Durante sus cuatro años de Presidente no faltaron en Obregón ni el patriotismo, ni la laboriosidad, ni la tolerancia, ni el respeto a la leyes, ni la correspondencia a la amistad, ni el espíritu legislativo, ni el pulso cierto. Lo único que restó mérito a tan distinguido hombre, fue haber abandonado a la hora del trance electoral, su poder conciliador, para entregarse débilmente a la idea de la violencia por la violencia.

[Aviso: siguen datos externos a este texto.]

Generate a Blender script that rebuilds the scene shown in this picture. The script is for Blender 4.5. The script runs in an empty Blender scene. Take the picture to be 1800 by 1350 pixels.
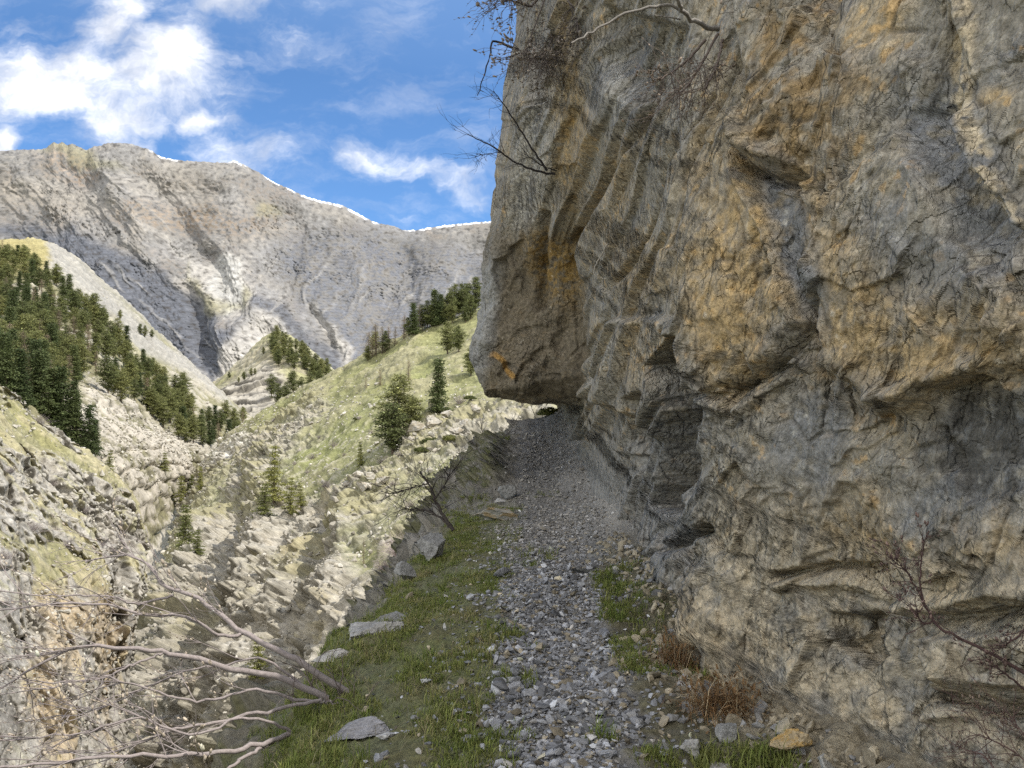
import bpy, math, random
import numpy as np
from mathutils import Vector
random.seed(7)
RNG = np.random.default_rng(11)
F = 1386.0            # focal length in pixels of the 1800 px wide photograph
EYE = 1.6
HOR = 720.0           # row of the horizon
scene = bpy.context.scene
COL = scene.collection

# ------------------------------------------------------------------ camera
cam_d = bpy.data.cameras.new("camera")
cam_d.sensor_width = 36.0
cam_d.lens = 36.0 * F / 1800.0
cam_d.shift_y = (HOR - 675.0) / 1800.0
cam_d.clip_start = 0.05
cam_d.clip_end = 20000.0
cam = bpy.data.objects.new("camera", cam_d)
COL.objects.link(cam)
cam.location = (0, 0, EYE)
cam.rotation_euler = (math.radians(90), 0, 0)
scene.camera = cam
scene.view_settings.view_transform = 'Standard'
scene.view_settings.look = 'None'
scene.view_settings.gamma = 1.0
scene.view_settings.use_curve_mapping = False
scene.view_settings.exposure = 0.98
scene.render.engine = 'CYCLES'
scene.cycles.max_bounces = 5
scene.cycles.diffuse_bounces = 4
scene.cycles.glossy_bounces = 1
scene.cycles.transmission_bounces = 1
scene.cycles.transparent_max_bounces = 4
scene.cycles.use_denoising = False
scene.cycles.denoising_input_passes = 'RGB_ALBEDO_NORMAL'
scene.cycles.denoising_prefilter = 'NONE'

# ------------------------------------------------------------------ sun and sky
SUN_AZ, SUN_EL = math.radians(100), math.radians(55)      # azimuth clockwise from +y (straight ahead)
sun_dir = Vector((math.sin(SUN_AZ) * math.cos(SUN_EL), math.cos(SUN_AZ) * math.cos(SUN_EL), math.sin(SUN_EL)))
sd = bpy.data.lights.new("sun", 'SUN')
sd.energy = 2.6
sd.angle = math.radians(0.5)
sd.color = (1.0, 0.95, 0.87)
so = bpy.data.objects.new("sun", sd)
COL.objects.link(so)
so.rotation_euler = sun_dir.to_track_quat('Z', 'Y').to_euler()
so.location = (30, -10, 60)

world = bpy.data.worlds.new("World")
scene.world = world
world.use_nodes = True
NT = world.node_tree
NT.nodes.clear()


class G:
    """tiny node-graph helper"""
    def __init__(self, nt): self.nt = nt
    def n(self, t, **kw):
        nd = self.nt.nodes.new(t)
        for k, v in kw.items(): setattr(nd, k, v)
        return nd
    def set(self, sock, v):
        if hasattr(v, 'is_output'): self.nt.links.new(v, sock)
        elif v is not None: sock.default_value = v
    def math(self, op, a, b=None, c=None, clamp=False):
        nd = self.n('ShaderNodeMath', operation=op, use_clamp=clamp)
        for i, v in enumerate((a, b, c)):
            if v is not None: self.set(nd.inputs[i], v)
        return nd.outputs[0]
    def vmath(self, op, a, b=None):
        nd = self.n('ShaderNodeVectorMath', operation=op)
        self.set(nd.inputs[0], a)
        if b is not None: self.set(nd.inputs[1], b)
        return nd.outputs[0]
    def mix(self, fac, a, b, blend='MIX'):
        nd = self.n('ShaderNodeMix', data_type='RGBA', blend_type=blend)
        nd.clamp_factor = True
        self.set(nd.inputs[0], fac); self.set(nd.inputs[6], a); self.set(nd.inputs[7], b)
        return nd.outputs[2]
    def noise(self, vec, scale, detail=4.0, rough=0.55, dist=0.0, out=0):
        nd = self.n('ShaderNodeTexNoise')
        if vec is not None: self.set(nd.inputs['Vector'], vec)
        nd.inputs['Scale'].default_value = scale
        nd.inputs['Detail'].default_value = detail
        nd.inputs['Roughness'].default_value = rough
        nd.inputs['Distortion'].default_value = dist
        return nd.outputs[out]
    def ramp(self, fac, stops):
        nd = self.n('ShaderNodeValToRGB')
        els = nd.color_ramp.elements
        while len(els) > 1: els.remove(els[-1])
        els[0].position = stops[0][0]; els[0].color = rgba(stops[0][1])
        for p, c in stops[1:]:
            e = els.new(p); e.color = rgba(c)
        self.set(nd.inputs[0], fac)
        return nd.outputs[0]
    def mapr(self, v, a, b, c=0.0, d=1.0, smooth=True):
        nd = self.n('ShaderNodeMapRange')
        nd.interpolation_type = 'SMOOTHSTEP' if smooth else 'LINEAR'
        self.set(nd.inputs[0], v)
        for i, q in enumerate((a, b, c, d)): self.set(nd.inputs[1 + i], q)
        return nd.outputs[0]


def rgba(c):
    if isinstance(c, (int, float)): return (c, c, c, 1)
    return tuple(c) + (1.0,) if len(c) == 3 else tuple(c)


g = G(NT)
sky = g.n('ShaderNodeTexSky', sky_type='NISHITA')
sky.sun_disc = False
sky.sun_elevation = SUN_EL
sky.sun_rotation = SUN_AZ
sky.altitude = 1800.0
sky.air_density = 1.0
sky.dust_density = 0.3
sky.ozone_density = 1.5
tc = g.n('ShaderNodeTexCoord')
sep = g.n('ShaderNodeSeparateXYZ')
NT.links.new(tc.outputs['Generated'], sep.inputs[0])
dx, dy, dz = sep.outputs[0], sep.outputs[1], sep.outputs[2]
ys = g.math('MAXIMUM', g.math('ABSOLUTE', dy), 0.12)
su, sv = g.math('DIVIDE', dx, ys), g.math('DIVIDE', dz, ys)
comb = g.n('ShaderNodeCombineXYZ')
NT.links.new(su, comb.inputs[0]); NT.links.new(sv, comb.inputs[1])
uv = comb.outputs[0]
warp = g.vmath('SCALE', g.vmath('SUBTRACT', g.noise(uv, 7.0, 5, 0.6, out=1), (0.5, 0.5, 0.5)))
warp.node.inputs[3].default_value = 0.10
wuv = g.vmath('ADD', uv, warp)
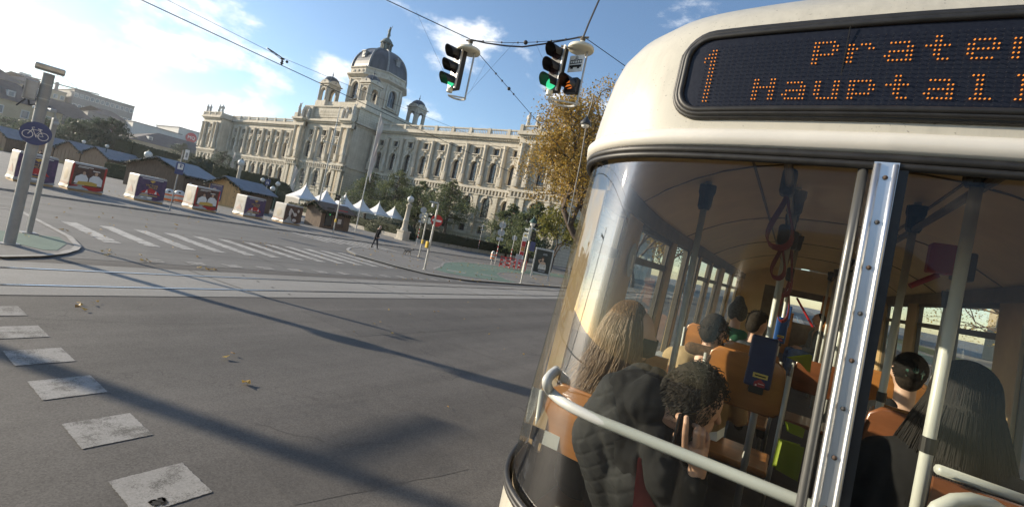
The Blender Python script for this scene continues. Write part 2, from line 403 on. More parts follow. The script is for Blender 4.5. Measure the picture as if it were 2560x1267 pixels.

Responsable asimismo de días cruentos fue De la Huerta; porque éste, que era la esencia de la armonía, pudo haber dominado los ímpetus de quienes estaban ofuscados para llevar al país a una nueva guerra.

Acreedor fue Obregón, por lo que de inteligente previsor, observador y gallardo había en él, de llegar invicto, firme y constitucionalmente al 30 de noviembre de 1924, si no amado y admirado por el pueblo de México, sí respetado como la autoridad superior de la República.

Pudo Obregón, dadas su facultades personales, alcanzar mayor estadio como Presidente, pero para explicar la falta, es necesario considerar que su obra como gobernante quedó inconclusa debido a los acontecimientos producidos por la sublevación delahuertista, que le obligaron a excederse en sus emociones y compromisos humanos.

Esto no obstante, de Obregón es necesario decir que en medio de muchas vicisitudes, alcanzó el pedestal del estadista; y su alma fue en ocasiones tan oscura y fría como un sótano, su cabeza, en cambio, nunca dejó de ser luminosa. Lo que ensombreció su figura fue la fiereza y frialdad de su mando, su espíritu de venganza y el castigo criminal que dio a sus enemigos.